O conhecimento humano é, provavelmente, a maior e mais deliciosa aventura que conheço. Chamam a prensa de Gutemberg de "a máquina que nos fez", e com razão. Quando a aventura humana deixou de ter que ser vivida pelos participantes, ou passada de geração em geração na mesma tribo ou clã, e passou a ser escrita e trocada e traduzida e levada aos quatro cantos do mundo, expandiu de tal forma os horizontes do ser como provavelmente nenhuma outra invenção ou evolução tecnológica jamais conseguirá. Passamos a dividir toda e qualquer experiência de praticamente todas as raças e épocas, numa espiral cada vez mais apaixonante e interessante.
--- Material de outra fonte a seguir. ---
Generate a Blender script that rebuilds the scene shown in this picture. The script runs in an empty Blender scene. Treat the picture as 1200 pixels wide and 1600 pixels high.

Edmund Wilson personificou esse fascínio pelo humano - tinha uma curiosidade insaciável pelo mundo e suas experiências, pelas pessoas, feitos, história e pensamentos humanos. Seus livros são formidáveis, e denunciam o gosto do autor por essa busca incessante. Em nenhuma parte isso é tão explícito quanto em Rumo à Estação Finlândia, onde ele descreve como Michelet, historiador francês, descobre Vico e sua obra, numa passagem que ecoa o gosto pela palavra escrita, pela descoberta e pelo pensamento transformador do mundo:
"Num dia de janeiro de 1824, um jovem professor francês chamado Jules Michelet, que ensinava filosofia e história, encontrou o nome de Giovanni Vico numa nota do tradutor do livro que estava lendo. A referência a Vico interessou-o tanto que começou a estudar italiano imediatamente."
(...)
"Mesmo hoje, ao lermos Vico, podemos sentir algo do entusiasmo de Michelet. É estranho e comovente encontrar, na Ciência Nova, uma inteligência sociológica e antropológica moderna despertando em meio à poeira de uma escola de jurisprudência provinciana do século XVII e expressando-se pelo antiquado meio de um tratado semi-escolástico. Aqui, através da visão precisa de Vico - quase como se contemplássemos as próprias paisagens do Mediterrâneo - vemos dissiparem-se as névoas que obscurecem os horizontes dos tempos mais remotos, vemos evanescerem-se as nuvens da lenda. Nas sombras há menos monstros; heróis e deuses evaporam-se. O que vemos agora são os homens tal como os conhecemos, no mundo que conhecemos. Os mitos que nos fizeram sonhar são projeções de uma imaginação humana como a nossa, e - se procurarmos a chave em nós mesmos e aprendermos a lê-los corretamente - esses mitos nos apresentarão a história das aventuras de homens como nós, um relato a que antes não tínhamos acesso."